- Short task -
Output only the count of lines that contain "Write".

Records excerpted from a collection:
--- Start ---

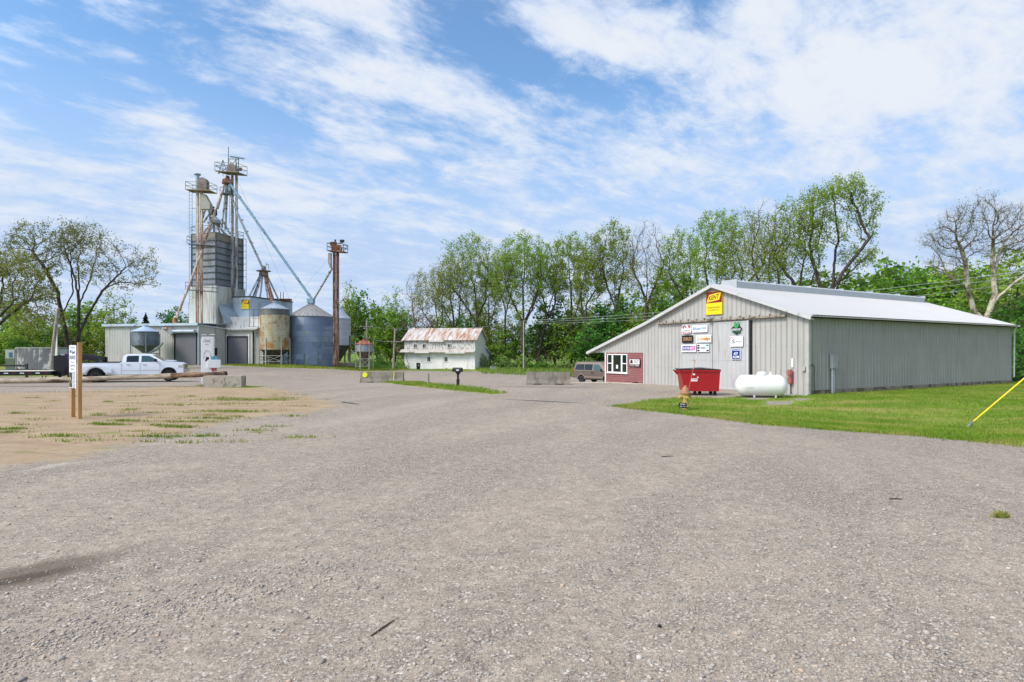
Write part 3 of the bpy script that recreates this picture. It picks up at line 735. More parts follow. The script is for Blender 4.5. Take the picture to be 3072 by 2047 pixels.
# sycamore with pale limbs at the right of the picture
def sycamore():
    Y = 58.; 
    def q(px, py, dy=0.): X = (px-2962)/FPX*Y; return (X, dy, CAMZ-(py-HY)/FPX*Y-gz(48, Y))
    X0 = (2962-CX)/FPX*Y
    bole = [[(0, 0, -.3), q(2960, 1000), q(2962, 945), q(2985, 880), q(2990, 790, .5), q(3005, 700, 1)],
            [q(2975, 905), q(3020, 855, -.5), q(3075, 805, -1), q(3120, 770, -1.5)], [q(2958, 950), q(3000, 905, -1), q(3050, 870, -2), q(3110, 840, -3)],
            [q(2950, 970), q(2932, 925, .5), q(2918, 860, .6), q(2916, 780, .8), q(2900, 720, 1)], [q(2990, 830), q(3020, 760, 1), q(3050, 715, 1.5)], [q(2918, 880), q(2880, 855, -.5), q(2850, 848, -1)]]
    def lb(px, py, rx, rz, w, dy=0): a = q(px, py); return (a[0], dy, a[2], rx/FPX*Y, rx/FPX*Y*.85, rz/FPX*Y, w)
    lobes = [lb(2880, 660, 50, 55, 1.1), (lb(2850, 720, 75, 55, 1.)), lb(2960, 640, 40, 70, .9), lb(3040, 660, 60, 55, 1.), lb(2830, 790, 50, 35, .5), lb(3090, 720, 50, 60, .8), lb(2980, 730, 60, 50, .6), lb(3120, 820, 60, 50, .4)]
    wl = tree_meshes(31, bole, lobes, natt=2600, step=.42, rbase=.40, r0=.008, e=1.78, twig=(7, 1.0), leaves=(4200, .12, .3), bigr=.08, nmax=4500, thr=.06)
    tree('sycamore_tree', 'nearly bare sycamore with pale mottled limbs behind the far end of the shed', (X0, Y, gz(X0, Y)), wl, 'bud', M_BARK_PALE)
sycamore()
# two open trees at the left with budding crowns
def left_pair():
    Y = 60.
    for k, (bx, label, sx, lobs, seed) in enumerate([
        (207, 'budding tree forking low behind the black trailer neck', [[(205, 1125), (200, 1010), (180, 915), (172, 860)], [(185, 935), (205, 870), (212, 800)], [(176, 880), (150, 800), (120, 760)], [(180, 915), (140, 890), (110, 895)]],
         [(120, 720, 70, 45, 1.), (70, 735, 55, 35, .7), (180, 710, 50, 40, .9), (110, 800, 55, 40, .6), (60, 800, 45, 35, .5), (200, 760, 30, 50, .5), (150, 790, 40, 45, .5), (110, 690, 60, 25, .6)], 41),
        (236, 'wide budding tree with a long right limb rising behind the information sign', [[(234, 1125), (235, 1000), (236, 900), (225, 830), (200, 760)], [(236, 1000), (270, 930), (310, 870), (350, 825), (400, 790)], [(235, 910), (262, 830), (280, 790)], [(236, 895), (230, 830), (245, 780)], [(318, 868), (370, 845), (440, 848)]],
         [(215, 715, 55, 45, 1.), (270, 720, 55, 45, 1.), (330, 745, 50, 40, .8), (410, 780, 45, 45, .9), (440, 840, 40, 20, .6), (300, 810, 60, 40, .7), (190, 740, 40, 40, .5), (380, 850, 40, 25, .4), (250, 690, 60, 25, .7), (250, 800, 40, 50, .5)], 42)]):
        X = (bx-CX)/FPX*Y; z0 = gz(X, Y)
        def q(px, py): return ((px-bx)/FPX*Y, 0., CAMZ-(py-HY)/FPX*Y-z0)
        r = np.random.default_rng(seed); bole = []
        for i, line in enumerate(sx):
            pts = [q(*a) for a in line]
            if i == 0: pts = [(pts[0][0], 0, -.3)]+pts[1:]
            bole.append([(a[0], r.normal(0, .6)*(j > 0 and i > 0), a[2]) for j, a in enumerate(pts)])
        lobes = [(q(a, b)[0], r.normal(0, .8), q(a, b)[2], rx/FPX*Y, rx/FPX*Y*.9, rz/FPX*Y, w_) for a, b, rx, rz, w_ in lobs]
        wl = tree_meshes(seed, bole, lobes, natt=1900, step=.42, rbase=.20, r0=.008, e=1.85, twig=(2.2, .75), leaves=(6500, .15, .3), nmax=3600, thr=.06)
        tree('budding_tree', label, (X, Y, z0), wl, 'bud', M_BARK)
left_pair()
# ---- the wood's lower storey and the masses behind: five kinds grown once, then copied tree by tree
def kind(seed, H, rx, leaf, n, ls, bark, natt=360, low=.12, rbase=.16):
    bole = [[(0, 0, -.3), (.1, .05, H*.3), (-.1, .1, H*.65)], [(0, 0, H*.2), (rx*.3, .1, H*.45)], [(0, 0, H*.25), (-rx*.3, -.2, H*.5)]]
    lobes = [(0, 0, H*.72, rx*.7, rx*.7, H*.28, 1.), (rx*.45, .3, H*.48, rx*.6, rx*.6, H*.25, .8), (-rx*.45, -.3, H*.45, rx*.6, rx*.6, H*.25, .8), (0, 0, H*(low+.16), rx*.85, rx*.8, H*.16, .9), (0, rx*.4, H*.5, rx*.6, rx*.5, H*.25, .5)]
    return tree_meshes(seed, bole, lobes, natt=natt, step=H*.05, rbase=rbase, r0=.02, twig=(3, H*.085), leaves=(n, ls, H*.06), up=.1, thr=.2)
KINDS = {
    'deep': (kind(61, 10, 3.6, 'deep', 4000, .36, M_BARK), 'deep', M_BARK), 'deep2': (kind(62, 9, 4.2, 'deep', 4000, .36, M_BARK), 'deep', M_BARK),
    'bright': (kind(63, 10, 4.0, 'bright', 4000, .36, M_BARK), 'bright', M_BARK), 'fresh': (kind(64, 11, 3.4, 'fresh', 3000, .34, M_BARK), 'fresh', M_BARK),
    'dull': (kind(65, 9, 3.8, 'dull', 1500, .26, M_BARK_GREY), 'dull', M_BARK_GREY), 'thin': (kind(66, 12, 3.0, 'fresh', 1500, .30, M_BARK_GREY), 'fresh', M_BARK_GREY)}
PROTO = {}
def small(kd, px, top, Y, label, wide=1., group='young trees of the wood edge', turn=0., name='young_tree', zoff=0., cat='tree'):
    H = {'deep': 10, 'deep2': 9, 'bright': 10, 'fresh': 11, 'dull': 9, 'thin': 12}[kd]
    X = (px-CX)/FPX*Y; z0 = gz(X, Y); s = (CAMZ-(top-HY)/FPX*Y-z0)/H
    if kd not in PROTO:
        wl, lf, bk = KINDS[kd]; o = tree(name, label, (X, Y, z0), wl, lf, bk, group, cat); PROTO[kd] = o
        o.rotation_euler = (0, 0, turn); o.scale = (s*wide, s*wide, s)
    else:
        o = dup(PROTO[kd], (X, Y, z0-.15), turn, label, (s*wide, s*wide, s), group); o.name = name; o['category'] = cat
    return o
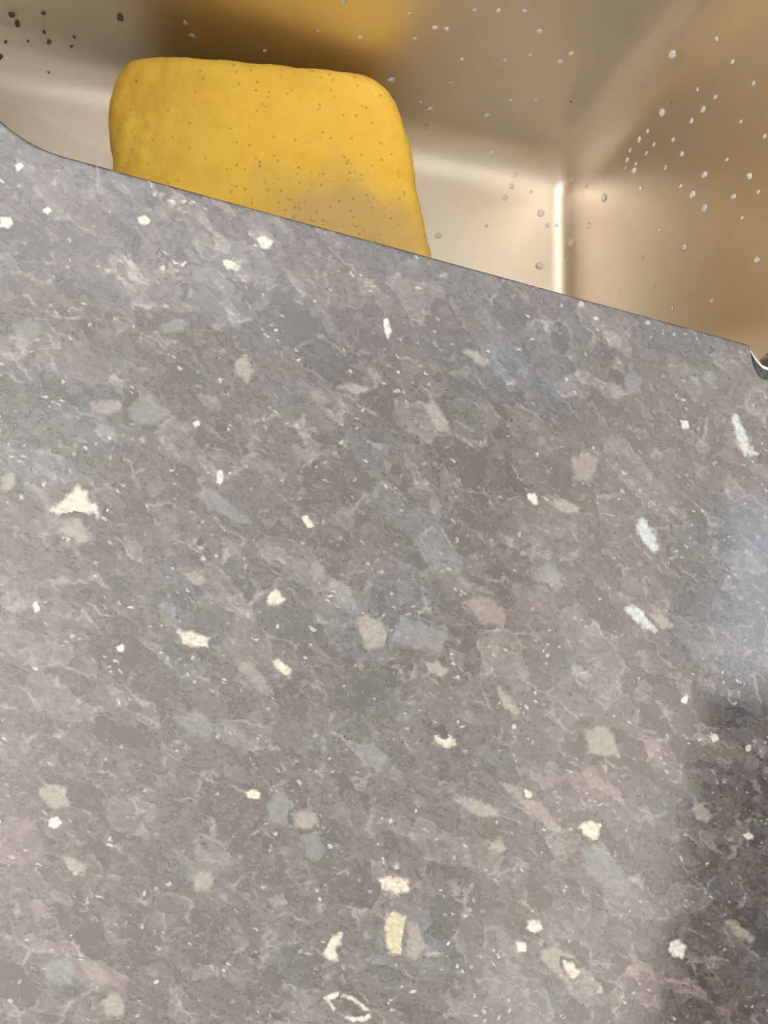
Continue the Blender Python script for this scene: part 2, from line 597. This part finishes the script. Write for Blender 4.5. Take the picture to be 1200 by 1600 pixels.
# mineral flakes that stand out in the stone: outlines in photo pixels laid on the countertop plane
FL = [
    ('cream', [(82, 797), (124, 757), (138, 778), (155, 795), (152, 806), (133, 800), (122, 808), (100, 812)]),
    ('tan', [(100, 812), (122, 808), (148, 850), (120, 848), (90, 830)]),
    ('cream', [(278, 984), (302, 988), (326, 997), (324, 1011), (300, 1009), (286, 1005)]),
    ('cream', [(424, 1032), (436, 1030), (455, 1048), (452, 1058), (432, 1046)]),
    ('tan', [(556, 970), (570, 960), (596, 972), (612, 1000), (590, 1014), (570, 1012)]),
    ('pink', [(140, 630), (160, 624), (190, 628), (194, 640), (170, 648), (144, 642)]),
    ('tan', [(915, 1140), (945, 1135), (958, 1148), (967, 1182), (920, 1176)]),
    ('cream', [(906, 1290), (924, 1282), (938, 1290), (933, 1314), (912, 1304)]),
    ('yellow', [(604, 1430), (616, 1425), (636, 1434), (640, 1470), (630, 1494), (608, 1488), (602, 1462)]),
    ('tan', [(640, 1440), (652, 1444), (660, 1480), (650, 1500), (634, 1496)]),
    ('cream', [(594, 1374), (606, 1369), (636, 1374), (640, 1394), (616, 1396), (597, 1388)]),
    ('cream', [(520, 1460), (534, 1458), (532, 1474), (524, 1484), (527, 1502), (514, 1502), (502, 1490), (512, 1478)]),
    ('white', [(826, 1438), (842, 1438), (848, 1450), (834, 1458), (824, 1450)]),
    ('white', [(806, 1472), (820, 1472), (824, 1486), (810, 1488)]),
    ('white', [(1048, 1472), (1062, 1468), (1072, 1480), (1066, 1496), (1050, 1494), (1044, 1484)]),
    ('tan', [(842, 1488), (866, 1478), (896, 1494), (914, 1524), (900, 1534), (880, 1530), (856, 1512)]),
    ('cream', [(878, 1500), (894, 1504), (906, 1520), (896, 1530), (884, 1516)]),
    ('white', [(505, 1558), (526, 1550), (536, 1552), (530, 1556), (514, 1563), (530, 1582), (520, 1578)]),
    ('white', [(526, 1582), (552, 1590), (570, 1588), (577, 1578), (579, 1590), (566, 1596), (550, 1597)]),
    ('cream', [(536, 1552), (556, 1560), (578, 1578), (572, 1580), (554, 1566), (532, 1557)]),
    ('blue', [(974, 950), (988, 945), (1012, 960), (1034, 982), (1020, 986), (1000, 976)]),
    ('tan', [(1012, 958), (1034, 960), (1056, 978), (1036, 984)]),
    ('blue', [(992, 822), (1004, 808), (1016, 826), (1030, 856), (1022, 864), (1006, 848)]),
    ('blue', [(1142, 650), (1152, 648), (1166, 680), (1170, 700), (1186, 710), (1162, 712), (1154, 694)]),
    ('slate', [(552, 1165), (572, 1155), (600, 1175), (608, 1190), (592, 1200), (566, 1186)]),
    ('tan', [(708, 1248), (738, 1246), (776, 1262), (778, 1272), (752, 1278), (728, 1262)]),
    ('pink', [(780, 1222), (806, 1230), (840, 1252), (876, 1290), (884, 1306), (858, 1294), (820, 1262)]),
    ('cream', [(820, 1232), (832, 1238), (830, 1248), (820, 1244)]),
    ('tan', [(762, 1326), (780, 1306), (792, 1328), (780, 1332)]),
    ('cream', [(678, 1128), (690, 1134), (706, 1150), (714, 1164), (694, 1168), (680, 1156)]),
    ('black', [(676, 1138), (690, 1131), (702, 1146), (694, 1152), (684, 1144)]),
    ('tan', [(1132, 1436), (1150, 1440), (1180, 1466), (1176, 1474), (1150, 1462)]),
    ('tan', [(60, 1232), (80, 1226), (104, 1232), (106, 1258), (82, 1264), (66, 1252)]),
    ('cream', [(382, 1238), (394, 1233), (407, 1240), (405, 1249), (388, 1247)]),
    ('white', [(75, 1280), (90, 1276), (97, 1286), (86, 1294), (76, 1290)]),
    ('tan', [(94, 1336), (112, 1340), (132, 1352), (126, 1362), (108, 1360)]),
    ('tan', [(160, 1562), (176, 1552), (196, 1564), (190, 1588), (166, 1584)]),
    ('slate', [(66, 1508), (100, 1494), (122, 1510), (112, 1536), (76, 1538)]),
    ('pink', [(126, 1500), (148, 1504), (176, 1526), (166, 1540), (140, 1530)]),
    ('slate', [(468, 1308), (492, 1296), (508, 1330), (498, 1348), (478, 1338)]),
    ('slate', [(414, 1256), (440, 1232), (462, 1262), (452, 1290), (424, 1284)]),
    ('tan', [(456, 1272), (484, 1264), (500, 1284), (480, 1296), (462, 1290)]),
    ('tan', [(300, 1368), (318, 1360), (334, 1372), (326, 1396), (308, 1390)]),
    ('white', [(402, 372), (414, 368), (427, 378), (420, 390), (406, 386)]),
    ('cream', [(347, 406), (362, 408), (378, 416), (372, 424), (354, 420)]),
    ('white', [(214, 340), (226, 336), (236, 344), (228, 352), (216, 348)]),
    ('white', [(0, 340), (16, 340), (22, 350), (12, 357), (0, 354)]),
    ('white', [(66, 328), (76, 323), (82, 330), (74, 336)]),
    ('white', [(22, 258), (34, 253), (38, 262), (28, 268)]),
    ('slate', [(198, 640), (230, 612), (260, 640), (250, 662), (216, 668)]),
    ('tan', [(664, 634), (678, 624), (700, 660), (702, 676), (682, 672)]),
    ('tan', [(526, 604), (550, 598), (580, 608), (556, 616)]),
    ('tan', [(720, 546), (744, 548), (768, 566), (756, 572), (738, 562)]),
    ('slate', [(974, 590), (990, 578), (1004, 592), (1000, 614), (982, 616)]),
    ('white', [(1062, 656), (1074, 658), (1078, 670), (1066, 670)]),
    ('tan', [(860, 784), (880, 778), (906, 794), (896, 804), (872, 798)]),
    ('pink', [(892, 718), (920, 706), (934, 720), (922, 752), (900, 748)]),
    ('white', [(822, 772), (836, 770), (842, 788), (832, 788)]),
    ('white', [(300, 660), (312, 656), (312, 664), (304, 668)]),
    ('white', [(338, 738), (346, 734), (350, 746), (344, 758), (338, 754)]),
    ('cream', [(470, 808), (480, 806), (490, 822), (482, 826)]),
    ('pink', [(486, 880), (496, 876), (512, 898), (508, 906), (492, 896)]),
    ('slate', [(300, 770), (332, 762), (364, 790), (392, 816), (366, 816), (332, 796)]),
    ('pink', [(286, 896), (304, 892), (324, 906), (312, 916), (294, 910)]),
    ('white', [(50, 944), (58, 938), (62, 954), (54, 958)]),
    ('white', [(182, 1010), (192, 1006), (194, 1018), (184, 1018)]),
    ('pink', [(366, 1036), (390, 1034), (412, 1056), (426, 1084), (410, 1084), (384, 1056)]),
    ('slate', [(270, 1120), (308, 1110), (340, 1140), (326, 1152), (294, 1146)]),
    ('tan', [(664, 1036), (684, 1034), (702, 1050), (690, 1056), (672, 1050)]),
    ('tan', [(774, 1070), (784, 1074), (812, 1110), (806, 1118), (786, 1104)]),
    ('slate', [(626, 962), (700, 990), (690, 1020), (640, 1012), (610, 1000)]),
    ('pink', [(726, 940), (760, 930), (792, 960), (784, 980), (750, 970)]),
    ('slate', [(908, 1326), (936, 1322), (972, 1358), (988, 1396), (970, 1404), (926, 1374)]),
    ('white', [(1108, 1150), (1118, 1146), (1124, 1156), (1114, 1160)]),
    ('white', [(1164, 1166), (1172, 1164), (1174, 1172), (1166, 1174)]),
    ('white', [(1160, 1304), (1170, 1300), (1178, 1308), (1168, 1313)]),
    ('white', [(1064, 1096), (1072, 1082), (1076, 1090), (1072, 1102)]),
    ('tan', [(1078, 1262), (1096, 1256), (1114, 1274), (1104, 1286), (1088, 1278)]),
    ('black', [(884, 1374), (900, 1378), (906, 1384), (892, 1386)]),
    ('black', [(306, 846), (314, 838), (318, 850), (310, 854)]),
    ('black', [(420, 1580), (440, 1584), (448, 1598), (430, 1594)]),
    ('cream', [(418, 932), (430, 918), (446, 936), (430, 948), (420, 944)]),
    ('slate', [(830, 890), (858, 880), (880, 900), (862, 912), (838, 908)]),
    ('tan', [(4, 744), (20, 738), (24, 758), (10, 770), (0, 764)]),
    ('slate', [(20, 510), (48, 496), (66, 510), (56, 532), (28, 534)]),
    ('slate', [(250, 508), (280, 498), (296, 506), (280, 518), (258, 518)]),
    ('tan', [(366, 566), (384, 556), (396, 580), (386, 598), (374, 590)]),
    ('white', [(600, 500), (606, 498), (612, 518), (606, 528), (600, 518)]),
    ('white', [(696, 1474), (704, 1470), (700, 1480)]),
]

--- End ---

- Task solution -
2